# Instructions to follow:
Please write out the complete listing that follows, exactly as it reads.

# Supplied data:
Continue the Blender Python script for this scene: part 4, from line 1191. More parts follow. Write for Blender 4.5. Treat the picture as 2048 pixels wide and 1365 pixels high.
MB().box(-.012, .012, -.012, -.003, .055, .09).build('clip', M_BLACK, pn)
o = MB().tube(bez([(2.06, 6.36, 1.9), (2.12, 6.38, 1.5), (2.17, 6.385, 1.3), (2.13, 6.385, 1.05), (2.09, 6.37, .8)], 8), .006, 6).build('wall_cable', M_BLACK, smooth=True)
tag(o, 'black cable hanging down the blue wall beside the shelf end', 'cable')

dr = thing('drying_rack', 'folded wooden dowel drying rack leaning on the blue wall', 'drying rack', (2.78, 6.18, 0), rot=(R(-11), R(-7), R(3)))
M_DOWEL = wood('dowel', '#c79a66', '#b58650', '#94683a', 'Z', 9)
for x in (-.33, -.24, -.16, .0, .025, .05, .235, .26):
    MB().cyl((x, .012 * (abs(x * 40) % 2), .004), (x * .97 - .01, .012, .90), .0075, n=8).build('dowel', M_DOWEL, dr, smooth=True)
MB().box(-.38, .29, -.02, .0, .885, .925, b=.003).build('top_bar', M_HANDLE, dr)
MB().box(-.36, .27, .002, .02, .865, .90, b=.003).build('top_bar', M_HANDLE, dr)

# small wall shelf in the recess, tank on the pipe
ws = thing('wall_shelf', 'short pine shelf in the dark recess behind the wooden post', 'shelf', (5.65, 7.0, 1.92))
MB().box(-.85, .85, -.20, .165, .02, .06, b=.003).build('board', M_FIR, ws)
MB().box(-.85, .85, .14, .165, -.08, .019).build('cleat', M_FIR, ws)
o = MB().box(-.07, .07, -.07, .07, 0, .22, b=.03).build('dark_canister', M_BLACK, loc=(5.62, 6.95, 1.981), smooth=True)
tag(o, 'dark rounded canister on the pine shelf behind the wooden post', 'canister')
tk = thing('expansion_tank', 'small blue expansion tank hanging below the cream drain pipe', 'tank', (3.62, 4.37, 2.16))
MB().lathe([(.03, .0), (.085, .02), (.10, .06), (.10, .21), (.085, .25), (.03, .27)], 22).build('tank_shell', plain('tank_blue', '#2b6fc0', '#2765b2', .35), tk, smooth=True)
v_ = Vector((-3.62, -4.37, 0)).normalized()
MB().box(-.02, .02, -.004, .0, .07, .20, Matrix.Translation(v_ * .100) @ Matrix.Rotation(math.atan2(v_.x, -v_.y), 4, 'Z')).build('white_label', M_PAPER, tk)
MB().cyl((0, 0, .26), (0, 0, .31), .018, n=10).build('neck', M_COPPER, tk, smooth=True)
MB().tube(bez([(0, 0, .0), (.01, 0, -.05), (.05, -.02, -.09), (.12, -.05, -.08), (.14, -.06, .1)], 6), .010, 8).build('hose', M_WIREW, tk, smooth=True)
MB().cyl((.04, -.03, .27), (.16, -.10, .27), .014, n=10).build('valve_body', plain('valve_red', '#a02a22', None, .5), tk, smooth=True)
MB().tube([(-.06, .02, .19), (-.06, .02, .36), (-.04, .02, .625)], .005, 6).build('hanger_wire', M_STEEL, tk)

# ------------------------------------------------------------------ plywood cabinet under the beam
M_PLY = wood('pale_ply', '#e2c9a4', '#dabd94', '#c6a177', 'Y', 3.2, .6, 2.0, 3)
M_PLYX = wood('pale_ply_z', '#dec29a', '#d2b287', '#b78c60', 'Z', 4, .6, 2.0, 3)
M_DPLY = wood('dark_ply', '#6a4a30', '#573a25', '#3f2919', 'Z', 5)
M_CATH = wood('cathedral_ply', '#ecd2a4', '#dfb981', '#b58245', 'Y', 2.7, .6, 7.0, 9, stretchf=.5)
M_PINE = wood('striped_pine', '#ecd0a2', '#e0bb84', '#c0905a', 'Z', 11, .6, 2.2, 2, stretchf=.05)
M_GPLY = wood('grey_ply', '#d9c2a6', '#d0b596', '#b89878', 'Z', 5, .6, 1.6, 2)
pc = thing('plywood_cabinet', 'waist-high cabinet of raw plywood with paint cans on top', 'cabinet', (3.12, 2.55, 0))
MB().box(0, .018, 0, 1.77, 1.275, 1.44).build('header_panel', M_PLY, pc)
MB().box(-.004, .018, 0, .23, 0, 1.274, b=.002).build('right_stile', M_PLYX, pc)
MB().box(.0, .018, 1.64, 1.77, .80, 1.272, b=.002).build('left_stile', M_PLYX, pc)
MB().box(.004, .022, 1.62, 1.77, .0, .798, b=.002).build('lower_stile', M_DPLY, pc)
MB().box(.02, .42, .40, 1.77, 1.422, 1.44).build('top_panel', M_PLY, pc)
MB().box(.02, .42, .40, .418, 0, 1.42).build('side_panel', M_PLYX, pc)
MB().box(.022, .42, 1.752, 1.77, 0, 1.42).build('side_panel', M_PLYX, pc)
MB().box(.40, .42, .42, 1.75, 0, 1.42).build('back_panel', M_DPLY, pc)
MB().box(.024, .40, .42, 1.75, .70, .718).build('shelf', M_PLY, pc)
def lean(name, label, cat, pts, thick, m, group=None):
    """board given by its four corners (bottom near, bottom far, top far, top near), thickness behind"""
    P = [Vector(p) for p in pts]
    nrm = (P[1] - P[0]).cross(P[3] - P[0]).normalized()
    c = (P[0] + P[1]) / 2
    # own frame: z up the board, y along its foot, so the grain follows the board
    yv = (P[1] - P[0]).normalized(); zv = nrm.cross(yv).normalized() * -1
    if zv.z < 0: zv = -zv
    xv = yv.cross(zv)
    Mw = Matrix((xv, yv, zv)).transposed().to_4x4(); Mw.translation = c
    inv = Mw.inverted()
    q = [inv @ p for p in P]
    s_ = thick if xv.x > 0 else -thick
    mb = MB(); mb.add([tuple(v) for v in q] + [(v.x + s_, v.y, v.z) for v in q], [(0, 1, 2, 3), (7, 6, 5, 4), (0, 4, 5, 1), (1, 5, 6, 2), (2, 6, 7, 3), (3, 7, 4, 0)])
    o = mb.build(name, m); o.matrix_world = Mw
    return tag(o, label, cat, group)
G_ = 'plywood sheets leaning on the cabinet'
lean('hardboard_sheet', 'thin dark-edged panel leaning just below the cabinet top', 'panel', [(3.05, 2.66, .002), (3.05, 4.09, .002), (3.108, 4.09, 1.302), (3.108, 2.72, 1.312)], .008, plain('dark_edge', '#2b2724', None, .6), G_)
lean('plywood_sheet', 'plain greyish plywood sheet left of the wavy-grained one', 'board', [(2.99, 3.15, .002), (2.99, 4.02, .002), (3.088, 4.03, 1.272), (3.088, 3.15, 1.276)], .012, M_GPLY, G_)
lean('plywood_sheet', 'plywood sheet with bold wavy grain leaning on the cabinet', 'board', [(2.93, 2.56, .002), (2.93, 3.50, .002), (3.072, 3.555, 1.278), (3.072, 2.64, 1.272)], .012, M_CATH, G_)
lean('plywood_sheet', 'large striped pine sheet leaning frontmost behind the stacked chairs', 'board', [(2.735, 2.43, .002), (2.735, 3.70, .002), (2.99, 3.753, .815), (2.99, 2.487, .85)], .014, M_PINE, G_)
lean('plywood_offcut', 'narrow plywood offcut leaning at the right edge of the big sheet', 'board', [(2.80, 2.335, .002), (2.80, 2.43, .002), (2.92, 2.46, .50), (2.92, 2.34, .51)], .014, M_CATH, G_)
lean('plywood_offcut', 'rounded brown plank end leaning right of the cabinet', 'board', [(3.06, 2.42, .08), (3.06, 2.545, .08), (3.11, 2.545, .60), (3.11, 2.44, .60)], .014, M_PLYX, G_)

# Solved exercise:
Continue the Blender Python script for this scene: part 4, from line 1191. More parts follow. Write for Blender 4.5. Treat the picture as 2048 pixels wide and 1365 pixels high.
MB().box(-.012, .012, -.012, -.003, .055, .09).build('clip', M_BLACK, pn)
o = MB().tube(bez([(2.06, 6.36, 1.9), (2.12, 6.38, 1.5), (2.17, 6.385, 1.3), (2.13, 6.385, 1.05), (2.09, 6.37, .8)], 8), .006, 6).build('wall_cable', M_BLACK, smooth=True)
tag(o, 'black cable hanging down the blue wall beside the shelf end', 'cable')

dr = thing('drying_rack', 'folded wooden dowel drying rack leaning on the blue wall', 'drying rack', (2.78, 6.18, 0), rot=(R(-11), R(-7), R(3)))
M_DOWEL = wood('dowel', '#c79a66', '#b58650', '#94683a', 'Z', 9)
for x in (-.33, -.24, -.16, .0, .025, .05, .235, .26):
    MB().cyl((x, .012 * (abs(x * 40) % 2), .004), (x * .97 - .01, .012, .90), .0075, n=8).build('dowel', M_DOWEL, dr, smooth=True)
MB().box(-.38, .29, -.02, .0, .885, .925, b=.003).build('top_bar', M_HANDLE, dr)
MB().box(-.36, .27, .002, .02, .865, .90, b=.003).build('top_bar', M_HANDLE, dr)

# small wall shelf in the recess, tank on the pipe
ws = thing('wall_shelf', 'short pine shelf in the dark recess behind the wooden post', 'shelf', (5.65, 7.0, 1.92))
MB().box(-.85, .85, -.20, .165, .02, .06, b=.003).build('board', M_FIR, ws)
MB().box(-.85, .85, .14, .165, -.08, .019).build('cleat', M_FIR, ws)
o = MB().box(-.07, .07, -.07, .07, 0, .22, b=.03).build('dark_canister', M_BLACK, loc=(5.62, 6.95, 1.981), smooth=True)
tag(o, 'dark rounded canister on the pine shelf behind the wooden post', 'canister')
tk = thing('expansion_tank', 'small blue expansion tank hanging below the cream drain pipe', 'tank', (3.62, 4.37, 2.16))
MB().lathe([(.03, .0), (.085, .02), (.10, .06), (.10, .21), (.085, .25), (.03, .27)], 22).build('tank_shell', plain('tank_blue', '#2b6fc0', '#2765b2', .35), tk, smooth=True)
v_ = Vector((-3.62, -4.37, 0)).normalized()
MB().box(-.02, .02, -.004, .0, .07, .20, Matrix.Translation(v_ * .100) @ Matrix.Rotation(math.atan2(v_.x, -v_.y), 4, 'Z')).build('white_label', M_PAPER, tk)
MB().cyl((0, 0, .26), (0, 0, .31), .018, n=10).build('neck', M_COPPER, tk, smooth=True)
MB().tube(bez([(0, 0, .0), (.01, 0, -.05), (.05, -.02, -.09), (.12, -.05, -.08), (.14, -.06, .1)], 6), .010, 8).build('hose', M_WIREW, tk, smooth=True)
MB().cyl((.04, -.03, .27), (.16, -.10, .27), .014, n=10).build('valve_body', plain('valve_red', '#a02a22', None, .5), tk, smooth=True)
MB().tube([(-.06, .02, .19), (-.06, .02, .36), (-.04, .02, .625)], .005, 6).build('hanger_wire', M_STEEL, tk)

# ------------------------------------------------------------------ plywood cabinet under the beam
M_PLY = wood('pale_ply', '#e2c9a4', '#dabd94', '#c6a177', 'Y', 3.2, .6, 2.0, 3)
M_PLYX = wood('pale_ply_z', '#dec29a', '#d2b287', '#b78c60', 'Z', 4, .6, 2.0, 3)
M_DPLY = wood('dark_ply', '#6a4a30', '#573a25', '#3f2919', 'Z', 5)
M_CATH = wood('cathedral_ply', '#ecd2a4', '#dfb981', '#b58245', 'Y', 2.7, .6, 7.0, 9, stretchf=.5)
M_PINE = wood('striped_pine', '#ecd0a2', '#e0bb84', '#c0905a', 'Z', 11, .6, 2.2, 2, stretchf=.05)
M_GPLY = wood('grey_ply', '#d9c2a6', '#d0b596', '#b89878', 'Z', 5, .6, 1.6, 2)
pc = thing('plywood_cabinet', 'waist-high cabinet of raw plywood with paint cans on top', 'cabinet', (3.12, 2.55, 0))
MB().box(0, .018, 0, 1.77, 1.275, 1.44).build('header_panel', M_PLY, pc)
MB().box(-.004, .018, 0, .23, 0, 1.274, b=.002).build('right_stile', M_PLYX, pc)
MB().box(.0, .018, 1.64, 1.77, .80, 1.272, b=.002).build('left_stile', M_PLYX, pc)
MB().box(.004, .022, 1.62, 1.77, .0, .798, b=.002).build('lower_stile', M_DPLY, pc)
MB().box(.02, .42, .40, 1.77, 1.422, 1.44).build('top_panel', M_PLY, pc)
MB().box(.02, .42, .40, .418, 0, 1.42).build('side_panel', M_PLYX, pc)
MB().box(.022, .42, 1.752, 1.77, 0, 1.42).build('side_panel', M_PLYX, pc)
MB().box(.40, .42, .42, 1.75, 0, 1.42).build('back_panel', M_DPLY, pc)
MB().box(.024, .40, .42, 1.75, .70, .718).build('shelf', M_PLY, pc)
def lean(name, label, cat, pts, thick, m, group=None):
    """board given by its four corners (bottom near, bottom far, top far, top near), thickness behind"""
    P = [Vector(p) for p in pts]
    nrm = (P[1] - P[0]).cross(P[3] - P[0]).normalized()
    c = (P[0] + P[1]) / 2
    # own frame: z up the board, y along its foot, so the grain follows the board
    yv = (P[1] - P[0]).normalized(); zv = nrm.cross(yv).normalized() * -1
    if zv.z < 0: zv = -zv
    xv = yv.cross(zv)
    Mw = Matrix((xv, yv, zv)).transposed().to_4x4(); Mw.translation = c
    inv = Mw.inverted()
    q = [inv @ p for p in P]
    s_ = thick if xv.x > 0 else -thick
    mb = MB(); mb.add([tuple(v) for v in q] + [(v.x + s_, v.y, v.z) for v in q], [(0, 1, 2, 3), (7, 6, 5, 4), (0, 4, 5, 1), (1, 5, 6, 2), (2, 6, 7, 3), (3, 7, 4, 0)])
    o = mb.build(name, m); o.matrix_world = Mw
    return tag(o, label, cat, group)
G_ = 'plywood sheets leaning on the cabinet'
lean('hardboard_sheet', 'thin dark-edged panel leaning just below the cabinet top', 'panel', [(3.05, 2.66, .002), (3.05, 4.09, .002), (3.108, 4.09, 1.302), (3.108, 2.72, 1.312)], .008, plain('dark_edge', '#2b2724', None, .6), G_)
lean('plywood_sheet', 'plain greyish plywood sheet left of the wavy-grained one', 'board', [(2.99, 3.15, .002), (2.99, 4.02, .002), (3.088, 4.03, 1.272), (3.088, 3.15, 1.276)], .012, M_GPLY, G_)
lean('plywood_sheet', 'plywood sheet with bold wavy grain leaning on the cabinet', 'board', [(2.93, 2.56, .002), (2.93, 3.50, .002), (3.072, 3.555, 1.278), (3.072, 2.64, 1.272)], .012, M_CATH, G_)
lean('plywood_sheet', 'large striped pine sheet leaning frontmost behind the stacked chairs', 'board', [(2.735, 2.43, .002), (2.735, 3.70, .002), (2.99, 3.753, .815), (2.99, 2.487, .85)], .014, M_PINE, G_)
lean('plywood_offcut', 'narrow plywood offcut leaning at the right edge of the big sheet', 'board', [(2.80, 2.335, .002), (2.80, 2.43, .002), (2.92, 2.46, .50), (2.92, 2.34, .51)], .014, M_CATH, G_)
lean('plywood_offcut', 'rounded brown plank end leaning right of the cabinet', 'board', [(3.06, 2.42, .08), (3.06, 2.545, .08), (3.11, 2.545, .60), (3.11, 2.44, .60)], .014, M_PLYX, G_)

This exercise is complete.